Medina is up 5' from the recent rains. Only 87 feet to go.
Baby steps. More rain coming right now.
Yup. Everyone's needed it. It's just facebook becomes saturated with faces complaining about the rain, more so than the daily average.
This also means the mosquito's will be bad this summer.![]()
I just heard that S.A. and the aquifer gained 3 feet.
But we are still in stage 3, it was not even nearly enough, that we need ten times what we got this go around.
The soil soaked up most of the rain. Usually with 5" of rain my pasture looks like a pond but the soil was so dry there wasn't any standing water. If we get more rain you'll see bigger impacts on the aquifers now that the soil is saturated. But yeah we got a long way to go to get back to normal.

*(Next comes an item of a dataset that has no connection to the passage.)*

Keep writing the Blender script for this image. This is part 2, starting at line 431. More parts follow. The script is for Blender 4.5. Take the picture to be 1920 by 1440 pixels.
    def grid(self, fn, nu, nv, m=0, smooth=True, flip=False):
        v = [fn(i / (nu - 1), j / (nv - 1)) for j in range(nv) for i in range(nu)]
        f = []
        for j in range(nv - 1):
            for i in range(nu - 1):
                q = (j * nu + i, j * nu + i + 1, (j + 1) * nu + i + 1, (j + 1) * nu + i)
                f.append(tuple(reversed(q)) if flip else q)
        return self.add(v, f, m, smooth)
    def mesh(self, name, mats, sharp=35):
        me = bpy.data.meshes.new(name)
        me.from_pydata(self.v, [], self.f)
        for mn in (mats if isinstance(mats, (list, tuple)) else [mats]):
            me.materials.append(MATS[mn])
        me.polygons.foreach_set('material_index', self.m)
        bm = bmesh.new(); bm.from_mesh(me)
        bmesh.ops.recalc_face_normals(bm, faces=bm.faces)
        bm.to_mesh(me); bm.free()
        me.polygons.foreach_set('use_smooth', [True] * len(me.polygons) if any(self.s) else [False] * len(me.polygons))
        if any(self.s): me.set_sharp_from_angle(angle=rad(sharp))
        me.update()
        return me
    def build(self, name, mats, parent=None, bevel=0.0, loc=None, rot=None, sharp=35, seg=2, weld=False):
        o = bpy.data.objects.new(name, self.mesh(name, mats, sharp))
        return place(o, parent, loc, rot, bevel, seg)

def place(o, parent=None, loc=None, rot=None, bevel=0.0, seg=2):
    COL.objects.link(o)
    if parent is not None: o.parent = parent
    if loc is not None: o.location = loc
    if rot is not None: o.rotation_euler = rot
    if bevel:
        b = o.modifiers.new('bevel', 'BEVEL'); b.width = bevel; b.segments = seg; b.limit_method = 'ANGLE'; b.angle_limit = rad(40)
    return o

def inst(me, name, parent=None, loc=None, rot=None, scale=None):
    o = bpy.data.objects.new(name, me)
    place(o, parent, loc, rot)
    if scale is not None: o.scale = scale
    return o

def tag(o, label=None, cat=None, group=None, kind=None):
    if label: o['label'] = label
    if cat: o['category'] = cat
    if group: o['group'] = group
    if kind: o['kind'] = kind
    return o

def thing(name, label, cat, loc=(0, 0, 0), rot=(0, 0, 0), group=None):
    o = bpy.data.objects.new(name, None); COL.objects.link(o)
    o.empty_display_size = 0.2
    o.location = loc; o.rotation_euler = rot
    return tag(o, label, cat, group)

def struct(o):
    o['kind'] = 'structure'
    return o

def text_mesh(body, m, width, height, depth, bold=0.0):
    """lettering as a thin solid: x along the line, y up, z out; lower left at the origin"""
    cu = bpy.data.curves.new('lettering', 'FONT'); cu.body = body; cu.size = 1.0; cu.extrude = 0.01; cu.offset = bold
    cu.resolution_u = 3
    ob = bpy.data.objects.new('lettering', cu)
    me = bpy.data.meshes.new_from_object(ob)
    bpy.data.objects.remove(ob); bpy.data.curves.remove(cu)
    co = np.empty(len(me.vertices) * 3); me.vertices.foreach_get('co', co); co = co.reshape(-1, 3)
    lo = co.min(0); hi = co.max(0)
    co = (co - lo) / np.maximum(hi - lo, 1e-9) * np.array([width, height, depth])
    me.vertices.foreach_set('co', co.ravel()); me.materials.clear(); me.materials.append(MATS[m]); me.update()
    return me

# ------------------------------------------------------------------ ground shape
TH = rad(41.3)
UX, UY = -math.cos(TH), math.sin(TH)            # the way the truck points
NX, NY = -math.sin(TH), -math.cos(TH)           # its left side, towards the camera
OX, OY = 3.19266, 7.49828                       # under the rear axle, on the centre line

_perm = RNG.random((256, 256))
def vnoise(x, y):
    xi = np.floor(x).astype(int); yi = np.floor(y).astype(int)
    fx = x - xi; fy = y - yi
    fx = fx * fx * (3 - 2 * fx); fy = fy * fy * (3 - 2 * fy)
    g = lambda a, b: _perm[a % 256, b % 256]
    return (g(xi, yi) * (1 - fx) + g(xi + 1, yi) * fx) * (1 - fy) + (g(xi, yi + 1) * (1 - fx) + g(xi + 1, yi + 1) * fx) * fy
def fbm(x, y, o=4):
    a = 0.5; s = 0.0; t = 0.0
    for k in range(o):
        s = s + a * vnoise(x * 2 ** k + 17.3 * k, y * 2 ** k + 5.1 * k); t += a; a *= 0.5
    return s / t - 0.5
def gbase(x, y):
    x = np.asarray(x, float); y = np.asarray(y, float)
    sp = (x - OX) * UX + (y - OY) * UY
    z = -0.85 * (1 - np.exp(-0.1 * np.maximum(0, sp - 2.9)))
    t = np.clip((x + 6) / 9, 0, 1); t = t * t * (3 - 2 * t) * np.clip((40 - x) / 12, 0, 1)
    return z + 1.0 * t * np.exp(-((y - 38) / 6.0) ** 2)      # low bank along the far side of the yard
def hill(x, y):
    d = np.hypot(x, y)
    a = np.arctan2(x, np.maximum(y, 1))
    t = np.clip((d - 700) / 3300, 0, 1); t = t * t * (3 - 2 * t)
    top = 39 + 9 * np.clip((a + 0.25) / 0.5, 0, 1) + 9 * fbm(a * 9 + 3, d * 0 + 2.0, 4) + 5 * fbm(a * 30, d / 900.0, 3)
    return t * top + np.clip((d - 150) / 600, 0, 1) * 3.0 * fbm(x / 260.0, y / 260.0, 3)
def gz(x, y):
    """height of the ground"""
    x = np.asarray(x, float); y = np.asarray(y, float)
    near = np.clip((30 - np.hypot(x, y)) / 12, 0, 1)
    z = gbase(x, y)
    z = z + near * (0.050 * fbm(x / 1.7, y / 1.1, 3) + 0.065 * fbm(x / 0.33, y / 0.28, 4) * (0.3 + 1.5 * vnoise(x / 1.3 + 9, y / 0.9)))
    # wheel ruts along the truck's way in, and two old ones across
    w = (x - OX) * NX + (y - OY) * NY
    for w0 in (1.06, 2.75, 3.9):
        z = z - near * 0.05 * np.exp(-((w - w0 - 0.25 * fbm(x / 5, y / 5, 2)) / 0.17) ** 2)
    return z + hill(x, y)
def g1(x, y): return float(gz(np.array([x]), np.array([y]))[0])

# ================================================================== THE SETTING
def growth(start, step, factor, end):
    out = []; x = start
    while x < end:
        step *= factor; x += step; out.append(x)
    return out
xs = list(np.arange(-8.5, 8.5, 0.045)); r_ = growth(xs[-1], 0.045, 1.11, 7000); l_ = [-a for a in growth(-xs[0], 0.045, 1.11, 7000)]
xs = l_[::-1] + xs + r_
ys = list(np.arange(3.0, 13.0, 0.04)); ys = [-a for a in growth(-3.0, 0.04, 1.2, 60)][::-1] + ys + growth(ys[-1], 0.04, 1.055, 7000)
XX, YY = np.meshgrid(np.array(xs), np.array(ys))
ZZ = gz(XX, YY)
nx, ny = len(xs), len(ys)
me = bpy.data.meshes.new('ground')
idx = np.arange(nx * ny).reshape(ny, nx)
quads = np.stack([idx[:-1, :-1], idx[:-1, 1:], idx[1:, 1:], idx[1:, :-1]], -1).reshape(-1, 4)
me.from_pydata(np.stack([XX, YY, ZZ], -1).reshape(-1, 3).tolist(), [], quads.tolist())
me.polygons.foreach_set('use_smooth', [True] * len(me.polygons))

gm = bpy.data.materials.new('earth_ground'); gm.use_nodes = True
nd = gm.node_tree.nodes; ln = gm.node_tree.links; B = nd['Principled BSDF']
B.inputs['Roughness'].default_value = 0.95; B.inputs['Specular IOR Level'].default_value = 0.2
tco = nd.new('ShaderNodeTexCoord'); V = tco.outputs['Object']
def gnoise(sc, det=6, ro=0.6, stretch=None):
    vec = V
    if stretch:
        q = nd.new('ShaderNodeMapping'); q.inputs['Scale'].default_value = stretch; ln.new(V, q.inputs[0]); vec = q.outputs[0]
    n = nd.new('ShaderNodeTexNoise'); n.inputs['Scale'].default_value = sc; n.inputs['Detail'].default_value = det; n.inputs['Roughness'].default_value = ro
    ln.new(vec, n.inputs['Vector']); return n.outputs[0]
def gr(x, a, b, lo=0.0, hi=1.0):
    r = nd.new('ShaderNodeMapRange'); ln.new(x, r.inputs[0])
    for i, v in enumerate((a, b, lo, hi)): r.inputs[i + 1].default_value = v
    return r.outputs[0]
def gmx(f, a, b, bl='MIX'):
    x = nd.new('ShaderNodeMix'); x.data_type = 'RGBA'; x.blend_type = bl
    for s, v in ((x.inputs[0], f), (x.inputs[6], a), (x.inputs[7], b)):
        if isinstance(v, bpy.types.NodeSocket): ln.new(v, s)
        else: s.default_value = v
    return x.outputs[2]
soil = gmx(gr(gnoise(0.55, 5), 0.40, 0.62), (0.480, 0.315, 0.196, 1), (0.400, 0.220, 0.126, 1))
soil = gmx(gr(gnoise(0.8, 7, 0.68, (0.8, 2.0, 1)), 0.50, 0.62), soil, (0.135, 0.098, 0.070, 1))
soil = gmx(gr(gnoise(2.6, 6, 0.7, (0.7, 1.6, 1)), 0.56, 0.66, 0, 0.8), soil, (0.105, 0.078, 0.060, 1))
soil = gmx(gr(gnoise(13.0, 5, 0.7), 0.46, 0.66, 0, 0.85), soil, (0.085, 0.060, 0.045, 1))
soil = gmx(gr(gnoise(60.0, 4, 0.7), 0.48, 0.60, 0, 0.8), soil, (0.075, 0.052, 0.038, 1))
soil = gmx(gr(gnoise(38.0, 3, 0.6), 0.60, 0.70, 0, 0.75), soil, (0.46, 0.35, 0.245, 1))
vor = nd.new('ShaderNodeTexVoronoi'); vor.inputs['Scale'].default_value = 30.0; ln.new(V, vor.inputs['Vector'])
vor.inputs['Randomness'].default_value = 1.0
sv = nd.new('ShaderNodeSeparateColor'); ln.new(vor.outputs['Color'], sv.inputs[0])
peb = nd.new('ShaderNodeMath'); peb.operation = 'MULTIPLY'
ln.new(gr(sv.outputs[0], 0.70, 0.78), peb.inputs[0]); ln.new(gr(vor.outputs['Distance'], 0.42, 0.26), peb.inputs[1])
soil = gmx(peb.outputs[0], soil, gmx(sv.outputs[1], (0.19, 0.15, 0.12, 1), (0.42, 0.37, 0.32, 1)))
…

El Nino events don't affect the direction of storms but they increase wind shear over the tropical Atlantic. This can prevent tropical cyclone formation as the upper air dynamics are just as important as oceanic heat content - if not more so. This doesn't mean that any particular area won't get hit by a tropical cyclone or that we can't see a very strong hurricane or 3 this season. This simply means the environment will not be as favorable as it could be otherwise. While the patterns in the images above are correct, they are for jet stream pattern winter months and not for hurricane season. You're not going to get the jet stream dropping down into south Texas during hurricane season very often at all, much less stay there. Also, this is only for the Atlantic basin. In the East Pacific, it can actually encourage more hurricane formation (which in turn could lead to moisture into the southwest which could help with the droughts as well).
El Nino will likely help with the droughts in certain regions of the country such as the southern half of Texas, and the four corners region. In California it may or it may not as the state receives benefits in different regions from both sides of the oscillation.